I asked what they were going to use for tracking.
I was at a friend's facility recently. Brand new build-out. License just turned on. Plants going in the building. We were outside and I asked what they were going to use for tracking. I expected them to name one of the existing tools. I figured someone had finally built the thing.
They said: notebook. Going to set up a spreadsheet.
Same answer I would have given three years ago. Same answer every grower I know would give. Nothing had changed.
That's when it clicked. I can make this. So I did.
Everything else starts with compliance. This doesn't.
“This app is not built around or for compliance. This app is built around and for growers. We're tracking it the way we have always tracked it, but more intelligently.”
I paid for cultivation software. It handled compliance and harvesting, which was great. It did what the state needed. But it didn't do the grower-specific day-to-day stuff — the walkthrough, the room status, the flip schedule, the bed-level notes, the “what happened to BH2 between Tuesday and Friday.”
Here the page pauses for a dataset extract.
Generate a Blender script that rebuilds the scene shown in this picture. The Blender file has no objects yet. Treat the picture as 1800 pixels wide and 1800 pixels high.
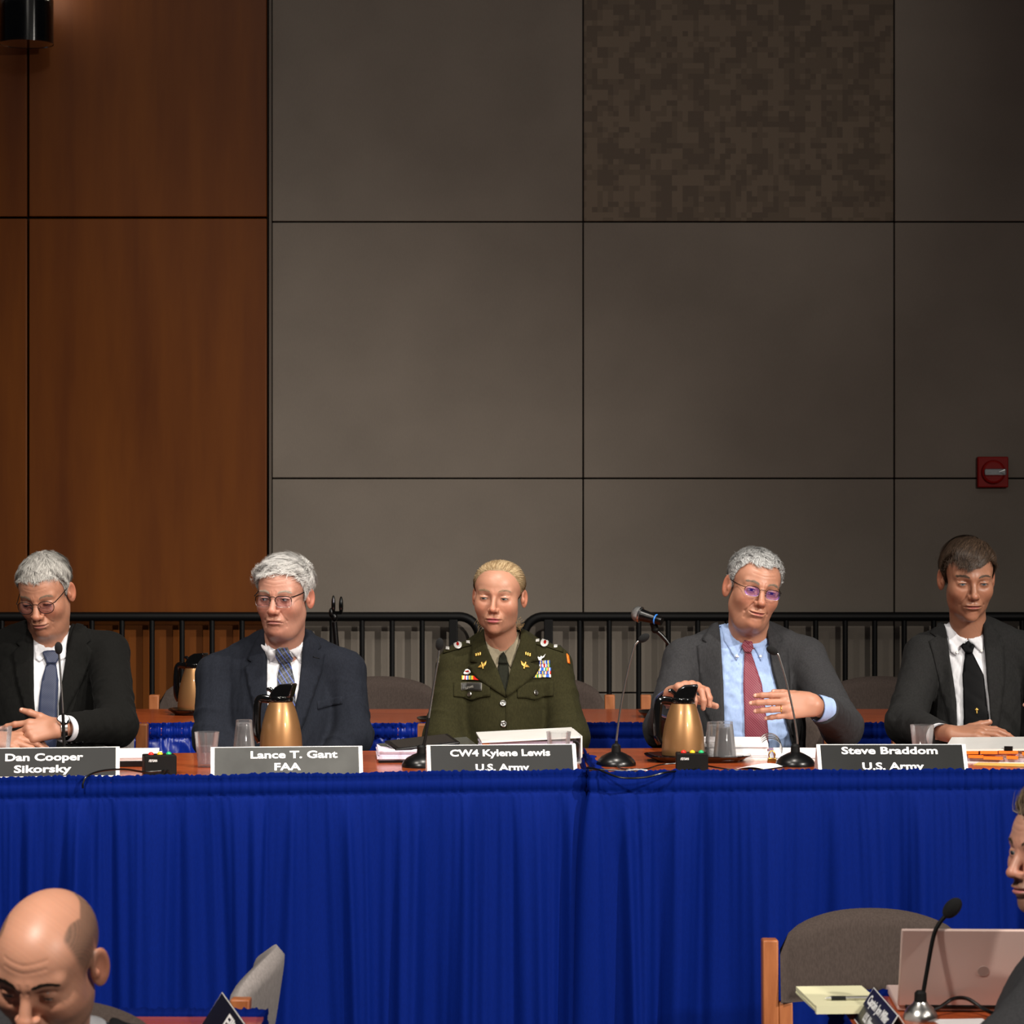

I keep asking. I've had conversations at trade shows with new apps — I ask about operational tracking, room-level walkthrough stuff, day counts, bed notes — and they look at me like I'm crazy. “Nah man, we're just here for the compliance.” And I walk away shaking my head. Every time. The grower stuff doesn't get built because growers don't have time or money to demand it. You're putting out fires all day. You don't have a spare afternoon to go shopping for software that might be slightly less bad than the spreadsheet you already built.
Flip doesn't start with compliance. It doesn't compete with compliance tools. It does the thing nobody else does: it tracks what's happening in your rooms, right now, the way you've always tracked it — but in a place that doesn't get erased, doesn't walk out the door when someone quits, and doesn't require you to remember what day it is to know what room flips next.
“What do we have? What's coming? What's it look like? What's good?”
That's it. Four questions. Every morning. Flip answers them before the lights come on.